İçime biraz su serpildi. Ama daha ne olacağı belli değildi. Öteki: “Öyle uygun görürseniz öyle olsun! Fakat bu şekilde karikatürize edilen, bizim dostumuzdur” diye cevapladı. Asıl amir olduğu anlaşılan adam: “İyi ama, sansür müsaadesini vermiş. Asıl kabahat sansürde. Siz bu adama —bu adam dediği, Ali Kemal'dir— bir yanlışlık olduğunu, böyle bir şeyin tekerrür etmeyeceğini bildiriniz.” “With our excuses”, -mazeretlerimizle-, “All right” dediler sertçe ve defolup gittiler.
Eni konu soğuk terler döktüm. Herhalde amir durumunda olan, İngiltere’den yeni gelmişti ve işgal kuvvetlerinin nasıl davranması gerektiğine dair bilgisi yoktu, aksi halde halim yaman olurdu.
O günden sonra Sansür Kurulu basma izni için sansüre gönderilecek bütün resimlerin iki nüsha olarak çıkmaz mürekkeple yapılmasını; bir nüshasının sansürde kalacağını ilan eder.
Mücadele yıllarının en gözü pek dergisi kuşkusuz Güleryüz’dür. Kuvayi Milliye ve Ankara hükümetinden yana tavır alan Güleryüz, Sedat Simavi ve Cevat Şakir’in çizgileriyle İstanbul hükümetine ve Yunan güçlerine karşı sert bir muhalefet gerçekleştirir.
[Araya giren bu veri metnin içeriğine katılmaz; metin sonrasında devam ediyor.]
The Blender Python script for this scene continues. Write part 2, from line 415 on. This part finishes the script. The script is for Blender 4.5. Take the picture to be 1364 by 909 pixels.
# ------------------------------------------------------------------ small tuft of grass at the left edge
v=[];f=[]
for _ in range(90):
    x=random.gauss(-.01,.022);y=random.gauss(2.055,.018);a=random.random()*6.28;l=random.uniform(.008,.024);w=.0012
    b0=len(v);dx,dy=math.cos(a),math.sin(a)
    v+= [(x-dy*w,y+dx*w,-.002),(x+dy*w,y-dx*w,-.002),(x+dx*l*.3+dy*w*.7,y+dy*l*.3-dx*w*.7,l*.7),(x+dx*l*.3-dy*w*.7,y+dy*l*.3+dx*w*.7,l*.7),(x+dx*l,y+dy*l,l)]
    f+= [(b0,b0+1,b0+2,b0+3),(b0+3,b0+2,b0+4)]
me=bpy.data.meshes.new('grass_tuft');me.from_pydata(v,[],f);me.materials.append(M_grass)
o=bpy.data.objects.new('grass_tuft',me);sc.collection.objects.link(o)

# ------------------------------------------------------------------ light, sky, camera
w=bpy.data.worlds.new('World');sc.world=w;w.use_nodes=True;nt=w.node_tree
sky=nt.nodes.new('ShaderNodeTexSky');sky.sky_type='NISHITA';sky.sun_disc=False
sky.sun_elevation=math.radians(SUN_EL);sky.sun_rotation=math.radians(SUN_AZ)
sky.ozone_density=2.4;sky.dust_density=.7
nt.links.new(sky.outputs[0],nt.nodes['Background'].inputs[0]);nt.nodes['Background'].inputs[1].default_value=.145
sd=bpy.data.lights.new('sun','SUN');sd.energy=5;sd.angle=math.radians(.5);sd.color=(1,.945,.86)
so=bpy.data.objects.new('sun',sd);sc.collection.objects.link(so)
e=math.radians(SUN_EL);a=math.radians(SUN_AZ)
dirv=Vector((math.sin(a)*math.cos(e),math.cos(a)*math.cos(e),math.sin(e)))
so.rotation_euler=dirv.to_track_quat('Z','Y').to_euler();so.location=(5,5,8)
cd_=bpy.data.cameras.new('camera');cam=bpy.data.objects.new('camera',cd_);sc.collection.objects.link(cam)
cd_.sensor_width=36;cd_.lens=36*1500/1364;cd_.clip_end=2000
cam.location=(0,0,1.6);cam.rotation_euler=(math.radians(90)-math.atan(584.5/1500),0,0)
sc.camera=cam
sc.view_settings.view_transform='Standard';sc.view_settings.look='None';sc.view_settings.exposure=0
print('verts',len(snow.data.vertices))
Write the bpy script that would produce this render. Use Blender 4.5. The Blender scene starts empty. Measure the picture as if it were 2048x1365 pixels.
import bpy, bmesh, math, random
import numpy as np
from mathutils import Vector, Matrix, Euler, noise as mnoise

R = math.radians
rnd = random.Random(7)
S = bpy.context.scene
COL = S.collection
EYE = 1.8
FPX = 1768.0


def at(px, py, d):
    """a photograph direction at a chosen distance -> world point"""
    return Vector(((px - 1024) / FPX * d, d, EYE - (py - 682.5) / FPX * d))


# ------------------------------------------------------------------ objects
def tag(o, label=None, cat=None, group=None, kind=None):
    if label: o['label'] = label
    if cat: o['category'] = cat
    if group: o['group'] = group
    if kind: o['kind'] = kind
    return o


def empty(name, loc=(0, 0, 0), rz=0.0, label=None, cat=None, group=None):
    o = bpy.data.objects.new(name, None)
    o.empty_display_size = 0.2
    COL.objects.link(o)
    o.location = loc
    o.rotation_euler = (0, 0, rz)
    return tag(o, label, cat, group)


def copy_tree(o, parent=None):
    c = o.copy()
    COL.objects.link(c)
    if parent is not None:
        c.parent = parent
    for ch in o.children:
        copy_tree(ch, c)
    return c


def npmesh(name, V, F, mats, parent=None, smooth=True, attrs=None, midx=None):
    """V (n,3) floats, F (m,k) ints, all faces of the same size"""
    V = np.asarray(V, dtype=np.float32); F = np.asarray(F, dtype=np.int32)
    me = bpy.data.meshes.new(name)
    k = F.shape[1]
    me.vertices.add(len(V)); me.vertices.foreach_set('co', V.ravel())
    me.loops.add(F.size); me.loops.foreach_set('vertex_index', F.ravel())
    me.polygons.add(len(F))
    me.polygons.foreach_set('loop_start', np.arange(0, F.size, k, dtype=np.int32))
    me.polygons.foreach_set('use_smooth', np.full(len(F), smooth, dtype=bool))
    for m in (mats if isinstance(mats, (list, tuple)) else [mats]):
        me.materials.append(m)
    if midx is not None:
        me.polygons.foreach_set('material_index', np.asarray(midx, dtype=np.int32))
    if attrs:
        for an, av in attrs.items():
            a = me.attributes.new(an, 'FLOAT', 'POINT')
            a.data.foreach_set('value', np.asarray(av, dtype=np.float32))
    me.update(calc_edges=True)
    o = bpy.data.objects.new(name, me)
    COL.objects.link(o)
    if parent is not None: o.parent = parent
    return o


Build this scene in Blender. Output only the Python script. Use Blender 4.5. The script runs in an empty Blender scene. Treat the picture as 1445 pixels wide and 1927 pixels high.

Dönemin Damat Ferit, Refik Halit (Karay) ve Ali Kemal gibi önemli figürlerini eleştirmekten geri kalmazlar.
Cevat Şakir, bu dönemde çizdiği karikatürlerle yurtseverler için müthiş bir moral ve motivasyon kaynağı olur.
Kaynakça:
Cevat Şakir’in “Mavi Sürgün” kitabı ve Karikatürcüler Derneği internet sayfasından alıntılar yapılmıştır.